**Given information**
-- -- --
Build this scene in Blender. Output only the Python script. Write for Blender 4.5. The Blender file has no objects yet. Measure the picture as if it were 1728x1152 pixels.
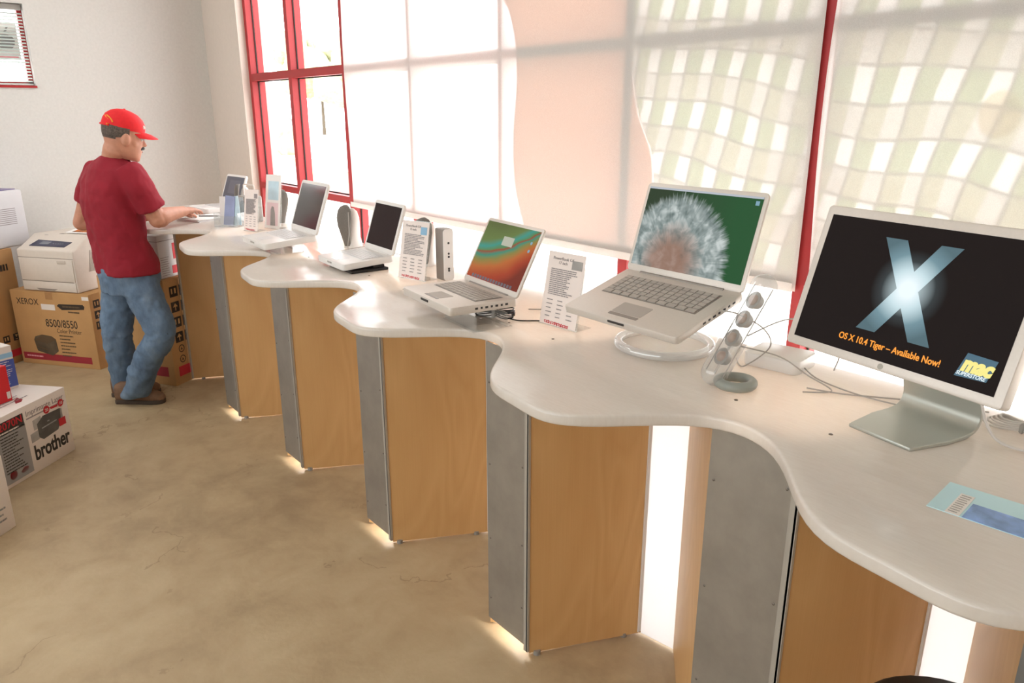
import bpy, bmesh, math, random
from mathutils import Vector, Matrix, Euler, noise
C = bpy.context.scene.collection
SC = bpy.context.scene
PI = math.pi
random.seed(7)

# ------------------------------------------------------------------ camera
PITCH = math.atan2(386.0, 1262.0)
YAW = math.atan2(1084.0, math.hypot(1262.0, 386.0))
AZ = PI - YAW                                   # heading measured from +X
CAM = Vector((0.0, 0.0, 1.70))
FW = Vector((math.cos(AZ) * math.cos(PITCH), math.sin(AZ) * math.cos(PITCH), -math.sin(PITCH)))
RT = Vector((math.sin(AZ), -math.cos(AZ), 0.0))
UP = RT.cross(FW)
HF = Vector((math.cos(AZ), math.sin(AZ), 0.0))  # horizontal heading
cd = bpy.data.cameras.new('camera')
cd.sensor_fit = 'HORIZONTAL'
cd.sensor_width = 36.0
cd.lens = 36.0 * 1262.0 / 1728.0
cd.clip_start = 0.05
cd.clip_end = 300
cam = bpy.data.objects.new('camera', cd)
C.objects.link(cam)
cam.matrix_world = Matrix.Translation(CAM) @ Matrix((RT, UP, -FW)).transposed().to_4x4()
SC.camera = cam

# ------------------------------------------------------------------ world, exposure, large lights
SC.view_settings.view_transform = 'Standard'
SC.view_settings.look = 'None'
SC.view_settings.exposure = 0.13
SC.view_settings.gamma = 1.0
SC.view_settings.use_curve_mapping = False
w = bpy.data.worlds.new('world')
SC.world = w
w.use_nodes = True
bg = w.node_tree.nodes['Background']
bg.inputs[0].default_value = (0.97, 0.985, 1.0, 1)
bg.inputs[1].default_value = 6.2


def area(name, loc, target, sx, sy, power, col=(1, 1, 1)):
    l = bpy.data.lights.new(name, 'AREA')
    l.shape = 'RECTANGLE'
    l.size = sx
    l.size_y = sy
    l.energy = power
    l.color = col
    o = bpy.data.objects.new(name, l)
    C.objects.link(o)
    o.location = loc
    o.rotation_euler = (Vector(target) - Vector(loc)).to_track_quat('-Z', 'Y').to_euler()
    return o


area('assumed_ceiling_lamp', (-4.6, -0.6, 3.9), (-4.6, -0.6, 0), 1.2, 2.4, 30, (0.92, 0.97, 1.0))  # assumed overhead light towards the far end, no fixture modelled
area('assumed_ceiling_lamp', (-1.6, -1.6, 3.9), (-1.6, -1.6, 0), 2.4, 1.2, 22, (0.92, 0.97, 1.0))  # second assumed overhead light, likewise a bare area light
area('assumed_front_fill', (-2.0, -4.0, 1.7), (-2.0, 0.5, 1.0), 8.6, 2.6, 180, (0.92, 0.97, 1.0))  # added fill for light assumed from the front; that wall has no opening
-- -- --
Print out the lines exactly, skipping any picture.

Build this scene in Blender. Output only the Python script. Write for Blender 4.5. The Blender file has no objects yet. Measure the picture as if it were 1728x1152 pixels.
import bpy, bmesh, math, random
from mathutils import Vector, Matrix, Euler, noise
C = bpy.context.scene.collection
SC = bpy.context.scene
PI = math.pi
random.seed(7)

# ------------------------------------------------------------------ camera
PITCH = math.atan2(386.0, 1262.0)
YAW = math.atan2(1084.0, math.hypot(1262.0, 386.0))
AZ = PI - YAW                                   # heading measured from +X
CAM = Vector((0.0, 0.0, 1.70))
FW = Vector((math.cos(AZ) * math.cos(PITCH), math.sin(AZ) * math.cos(PITCH), -math.sin(PITCH)))
RT = Vector((math.sin(AZ), -math.cos(AZ), 0.0))
UP = RT.cross(FW)
HF = Vector((math.cos(AZ), math.sin(AZ), 0.0))  # horizontal heading
cd = bpy.data.cameras.new('camera')
cd.sensor_fit = 'HORIZONTAL'
cd.sensor_width = 36.0
cd.lens = 36.0 * 1262.0 / 1728.0
cd.clip_start = 0.05
cd.clip_end = 300
cam = bpy.data.objects.new('camera', cd)
C.objects.link(cam)
cam.matrix_world = Matrix.Translation(CAM) @ Matrix((RT, UP, -FW)).transposed().to_4x4()
SC.camera = cam

# ------------------------------------------------------------------ world, exposure, large lights
SC.view_settings.view_transform = 'Standard'
SC.view_settings.look = 'None'
SC.view_settings.exposure = 0.13
SC.view_settings.gamma = 1.0
SC.view_settings.use_curve_mapping = False
w = bpy.data.worlds.new('world')
SC.world = w
w.use_nodes = True
bg = w.node_tree.nodes['Background']
bg.inputs[0].default_value = (0.97, 0.985, 1.0, 1)
bg.inputs[1].default_value = 6.2


def area(name, loc, target, sx, sy, power, col=(1, 1, 1)):
    l = bpy.data.lights.new(name, 'AREA')
    l.shape = 'RECTANGLE'
    l.size = sx
    l.size_y = sy
    l.energy = power
    l.color = col
    o = bpy.data.objects.new(name, l)
    C.objects.link(o)
    o.location = loc
    o.rotation_euler = (Vector(target) - Vector(loc)).to_track_quat('-Z', 'Y').to_euler()
    return o


area('assumed_ceiling_lamp', (-4.6, -0.6, 3.9), (-4.6, -0.6, 0), 1.2, 2.4, 30, (0.92, 0.97, 1.0))  # assumed overhead light towards the far end, no fixture modelled
area('assumed_ceiling_lamp', (-1.6, -1.6, 3.9), (-1.6, -1.6, 0), 2.4, 1.2, 22, (0.92, 0.97, 1.0))  # second assumed overhead light, likewise a bare area light
area('assumed_front_fill', (-2.0, -4.0, 1.7), (-2.0, 0.5, 1.0), 8.6, 2.6, 180, (0.92, 0.97, 1.0))  # added fill for light assumed from the front; that wall has no opening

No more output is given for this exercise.